Mr. Jewell has always taken an active part in politics as well as business, and is a familiar figure and prominent factor in all state Republican gatherings. He was chosen secretary of the Republican state committee in 1893 and again in the McKinley campaign of 1896. He has a wife and one son, and owns one of the coziest homes in the capital city.


MILTON D. KING. This gentleman is one of the most extensive farmers of Burleigh county, and is widely known as a citizen of honest industry and excellent business capacity. He was born on a farm in Franklis county, New York, in 1870.

The father of our subject, Chester King, was a farmer by occupation, and he served four years in the Civil war and received a gunshot wound after he had surrendered to the enemy, from the effects of which he died in August, 1898. The grandfather of our subject, John B. King, also served in the Civil war and was wounded and died in Libby prison.

Our subject's father was a contractor for the Northern Pacific Railroad Company, and supplied ties for the construction of the road, and he went to Minnesota in 1873 and lived at Aiken for some time, and in the fall of 1875 moved with his family to Fort Berthold, North Dakota, and he was Indian farmer there two years, and had many experiences with the red men. He removed to Bismarck in 1877, and conducted the Capital Hotel there two years, and then began farming, and in 1880 moved his family to the new home fifteen miles east of Bismarck, since which time our subject has resided on the home farm. The father conducted the dairy business and engaged extensively in that line, and our subject now keeps from twenty to thirty cows for that purpose. He also engages in stock raising extensively, and has one hundred and forty head of cattle, and since 1895 our subject has conducted and had full charge of the farm. The home farm originally consisted of three hundred and twenty acres, but has been increased to six hundred and forty acres, of which four hundred acres is cultivated, and Mr. King operates from five to six hundred acres of land, he has a complete set of buildings on the home farm, and of such nature as entitle it to rank among the best improved farms of Burleigh county. He has sixty horses, good machinery and conducts a model farm.
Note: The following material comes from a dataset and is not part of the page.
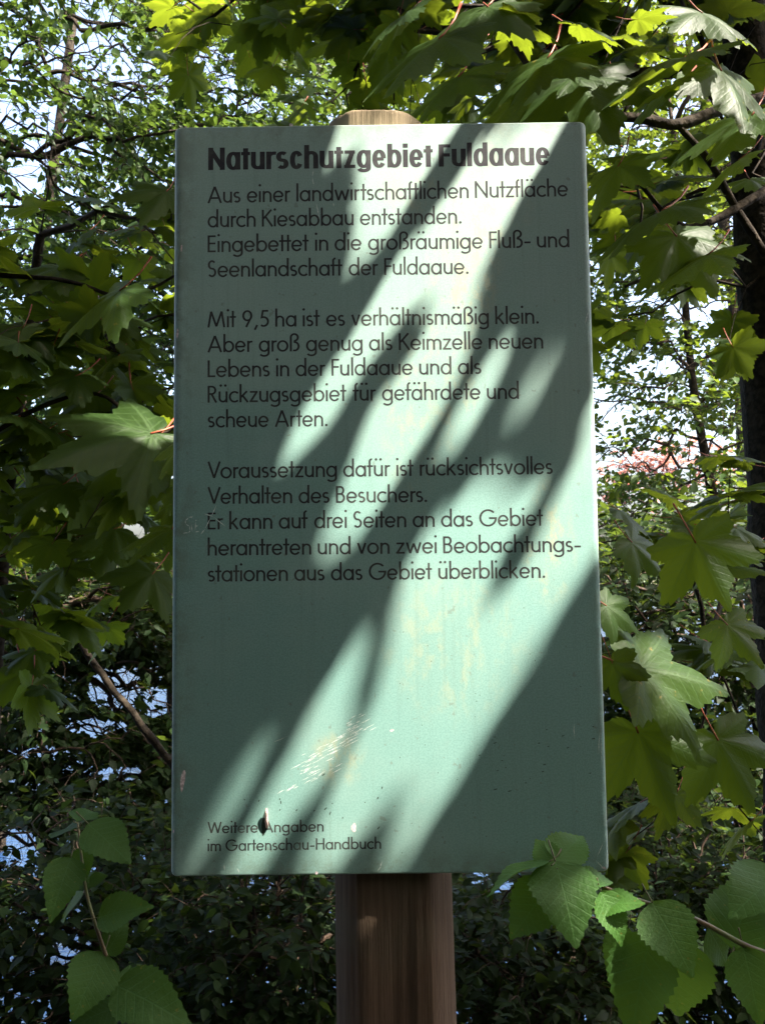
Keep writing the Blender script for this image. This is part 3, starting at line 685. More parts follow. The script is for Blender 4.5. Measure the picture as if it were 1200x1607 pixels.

Mr. King attended Carleton College at Northfield, Minnesota, in 1889, '91, '92 and 95, and then assumed management of the home farm. He was married, September 27, 1898, to Miss Mabel Murrey, who was born at White Earth, Minnesota, and was raised among the Indians. Her father, A. K. Murrey, was a. farmer, and was of Scotch-Irish descent. One child has been born to Mr. and Mrs. King, whose birth is dated July 20, 1899. Our subject has held numerous township offices, and is prominent in local affairs. He and wife are members of the Congregational church and are highly esteemed in the community in which they make their home.


CLARENCE B. LITTLE. Prominent among the business men of Bismarck. North Dakota, is this gentleman, who for seventeen years has been closely identified with the history of the city, while his name is inseparably connected with its financial records. The banking interests are well represented by him, for he is today at the head of the First National Bank, the leading moneyed institution of the place. He is a man of keen discrimination and sound judgment, and his executive ability and excellent management have brought to the concern with which he is connected a high degree of success.

Mr. Little was born in Merrimack county. New Hampshire, November 18, 1857, a son of George P. and Elizabeth A. (Knox) Little, who have been life-long residents of that state, where the father is still extensively engaged in farming. Reared in his native state, our subject completed his literary education in Dartmouth College, and in 1879 entered the law department of Harvard University. In 1882 he came to Bismarck, North Dakota, and entered upon the practice of law, which he followed for four years.

In 1885 Mr. Little was elected a director of the Capital National Bank, and two years later was elected president, which position he held until the bank was consolidated with the First National Bank, in February, 1896. He has been connected with other business enterprises in the town and county, and owns a state bank at Braddock and another at Washburn, .North Dakota, being president of both. He also conducts a lumber business at the latter place. The First National Bank of Bismarck, of which he is now president, was organized in August, 1879, with Walter Mann, of St. Paul, Minnesota, as president, and George H. Fairchild as cashier. The capital stock at that time was fifty thousand dollars, but was afterward increased to one hundred thousand dollars. A year after its organization, Mr. Mann retired and Mr. Fairchild was made president, and W. A. Dillon, cashier. In 1888 Asa Fisher was elected president and Mr. Dillon retained as cashier. On the 6th of May, 1895, the present officers were elected: C. B. Little, president, and S. M. Pye, assistant cashier. Under their excellent management the bank has steadily prospered. It is one of the solid financial institutions of the state, and does a general banking business and also issues foreign exchange.

In 1885 Mr. Little was united in marriage with Caroline (Little) Little, of Boston, Massachusetts , and to them have been born two children: Veroque M. and George M. Socially, our subject is a prominent member of the Masonic fraternity, and is past commander and was also deputy grand commander in territorial times. As a Republican he takes an active and influential part in political affairs, has been a member of the state central committee for years, and was chairman of the last Republican state convention. In 1884 he was elected judge of probate; was re-elected two years later, and the same year was also appointed inspector-general of territorial troops, in which capacity he served for three years. He was formerly president of the school board of Bismarck, and is one of the most popular and prominent members of the state senate, to which he was first elected in 1889 and has been four times re-elected, being president pro tern. of that august body at the present time. He is a pleasant, genial and polished gentleman of high social qualities and is very popular, having a most extensive circle of friends and acquaintances throughout the state.